Bradamante: a character is born
Haven’t smelled this and I don’t recall if I ever knew what Brut smelled like. But my husband recently got himself Penhaligon’s LP No. 9 for men on a trip to England. So far, I haven’t been able to bring myself to tell him I don’t like it and it really smells like an old man (in Old Spice, to be specific, no offense to the Old-Spice-lovers out there). I wish he had gotten Endymion instead, whose notes sound a little better. On the good side of things, he did get me Miller Harris L’air de Rien, so I can’t complain much.
Sapphire: I hope LP No. 9 is not your hubby’s go-to scent? HA! It’s bad when choices are limited…makes you less inclined to complain, especially if he loves it.
I like Old Spice and I love Royall Spyce. Sounds like I need to try LP No. 9!
The sale assistant ashoved this at me, ‘You are young and WILL like this new fragrance’. Typical fresh-then-sweet-aromatic, literally trailblazing scent marketed to men these day. Little tweaks here and there with either spices, fruits, leather… It reminds me of Yves Saint Laurent’s La Nuit de l’Homme, but maybe not as smothering. Good observation of the market!

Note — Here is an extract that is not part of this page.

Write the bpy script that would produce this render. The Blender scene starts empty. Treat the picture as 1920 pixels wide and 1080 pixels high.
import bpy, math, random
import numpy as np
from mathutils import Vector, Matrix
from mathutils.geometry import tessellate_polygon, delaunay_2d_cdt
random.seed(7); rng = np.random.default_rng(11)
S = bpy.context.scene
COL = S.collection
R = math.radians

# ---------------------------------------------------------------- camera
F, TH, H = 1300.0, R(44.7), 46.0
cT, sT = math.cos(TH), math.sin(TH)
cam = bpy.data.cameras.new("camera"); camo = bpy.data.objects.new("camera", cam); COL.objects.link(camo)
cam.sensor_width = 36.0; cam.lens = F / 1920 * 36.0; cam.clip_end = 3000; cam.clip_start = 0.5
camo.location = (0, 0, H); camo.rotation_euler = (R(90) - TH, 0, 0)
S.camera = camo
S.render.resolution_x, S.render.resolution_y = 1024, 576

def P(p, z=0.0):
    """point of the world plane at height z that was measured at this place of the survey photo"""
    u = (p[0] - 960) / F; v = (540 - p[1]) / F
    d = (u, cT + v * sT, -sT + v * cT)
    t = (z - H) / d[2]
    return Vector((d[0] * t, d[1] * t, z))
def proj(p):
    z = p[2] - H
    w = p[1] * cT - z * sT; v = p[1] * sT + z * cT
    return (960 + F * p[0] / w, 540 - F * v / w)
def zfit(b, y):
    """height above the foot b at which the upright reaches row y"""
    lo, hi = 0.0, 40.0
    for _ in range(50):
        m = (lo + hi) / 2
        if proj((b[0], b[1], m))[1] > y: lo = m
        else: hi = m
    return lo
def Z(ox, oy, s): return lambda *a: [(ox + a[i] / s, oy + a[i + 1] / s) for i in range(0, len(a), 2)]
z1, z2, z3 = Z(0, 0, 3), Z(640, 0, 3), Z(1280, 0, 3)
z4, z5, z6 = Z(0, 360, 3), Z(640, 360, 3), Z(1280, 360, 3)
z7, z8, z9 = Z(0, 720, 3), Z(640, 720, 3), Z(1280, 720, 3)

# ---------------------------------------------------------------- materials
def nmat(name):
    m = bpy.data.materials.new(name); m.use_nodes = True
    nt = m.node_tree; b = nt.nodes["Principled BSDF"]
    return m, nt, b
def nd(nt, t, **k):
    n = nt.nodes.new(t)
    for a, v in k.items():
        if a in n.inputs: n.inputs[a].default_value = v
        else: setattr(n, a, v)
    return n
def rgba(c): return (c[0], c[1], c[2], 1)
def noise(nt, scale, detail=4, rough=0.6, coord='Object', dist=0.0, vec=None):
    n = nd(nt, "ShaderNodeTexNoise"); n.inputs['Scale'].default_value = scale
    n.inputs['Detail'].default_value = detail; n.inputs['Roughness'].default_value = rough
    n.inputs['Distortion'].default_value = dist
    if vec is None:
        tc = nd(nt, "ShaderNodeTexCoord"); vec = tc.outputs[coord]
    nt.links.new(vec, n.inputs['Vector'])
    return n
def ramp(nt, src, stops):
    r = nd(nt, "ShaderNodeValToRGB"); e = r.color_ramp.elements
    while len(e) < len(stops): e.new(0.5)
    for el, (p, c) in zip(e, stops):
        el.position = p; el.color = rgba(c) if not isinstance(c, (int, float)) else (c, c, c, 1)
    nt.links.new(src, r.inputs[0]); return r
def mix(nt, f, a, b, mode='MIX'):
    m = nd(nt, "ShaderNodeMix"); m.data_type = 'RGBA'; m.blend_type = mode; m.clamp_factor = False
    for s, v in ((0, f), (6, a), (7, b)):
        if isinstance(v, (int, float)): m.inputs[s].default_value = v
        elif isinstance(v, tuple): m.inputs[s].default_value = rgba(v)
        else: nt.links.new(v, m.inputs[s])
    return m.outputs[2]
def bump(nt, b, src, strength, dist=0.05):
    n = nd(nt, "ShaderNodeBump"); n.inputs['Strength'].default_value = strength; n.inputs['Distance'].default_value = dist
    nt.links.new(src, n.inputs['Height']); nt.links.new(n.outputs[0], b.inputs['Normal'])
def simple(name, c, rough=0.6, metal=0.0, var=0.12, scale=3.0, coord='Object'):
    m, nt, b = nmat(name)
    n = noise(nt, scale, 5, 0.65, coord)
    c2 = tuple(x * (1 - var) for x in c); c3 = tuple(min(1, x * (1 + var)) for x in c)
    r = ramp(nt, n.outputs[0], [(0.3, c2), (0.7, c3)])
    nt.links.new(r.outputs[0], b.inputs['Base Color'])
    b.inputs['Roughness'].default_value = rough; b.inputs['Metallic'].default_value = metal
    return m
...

Nick…true, this is not as overwhelming as La Nuit de l’homme…would love to know how it sells
Your post prompted me to get out a bottle of vintage English Leather that I bought on ebay some time ago and test it again.
I remember guys occasionally smelling fantastic in high school, and I think that was English Leather. This bottle smells plausible, but it doesn’t strike a deep chord like the perfumes that I owned then. I’m not sure if it’s just not the right vintage, or I perhaps I don’t remember it as well because I didn’t actually wear it myself or smell it very often. I also wonder how people would react to it if Chandler Burr sent it out in one of his untitled series. 😉
I wore English Leather for a while in my teens in the 80s (tiny travel-sized bottles from the drugstore). I don’t remember it smelling like leather, though.
It doesn’t smell at all like what I think of as a leather perfume, but I’m not sure what other category it would fall into, either.
Noz…I have an older bottle of English Leather that Angie sent me and it’s delicious…love it.
I tested this last week and I’m completely agreeing with you Kevin. This one is REALLY outdated. I openly made a comment on a fragrance forum that this cologne will not attract opposite sex at all. I hope the guys take the comment seriously, because it’s true!
JW…I always wondered if WOMEN loved Brut…or if it’s a man thing.
When I was a kid, all my brothers would wear Brut (I guess it was the Axe of it’s time). I would wear it but found it so dull I would layer it with my mom’s Fidji, I was 12 by the way!
Peter…wow…I’m trying to imagine that…I knew Fidji well…it was one of my mother’s favorites.
Um, have we met? LOL The way you described Acqua di Parma Colonia Club sounds exactly like the Colonia Country Club in Colonia, NJ where I grew up! The picture at the top of the article is reminiscent of the country club scene back in the day, OMGoodness, this is just to funny!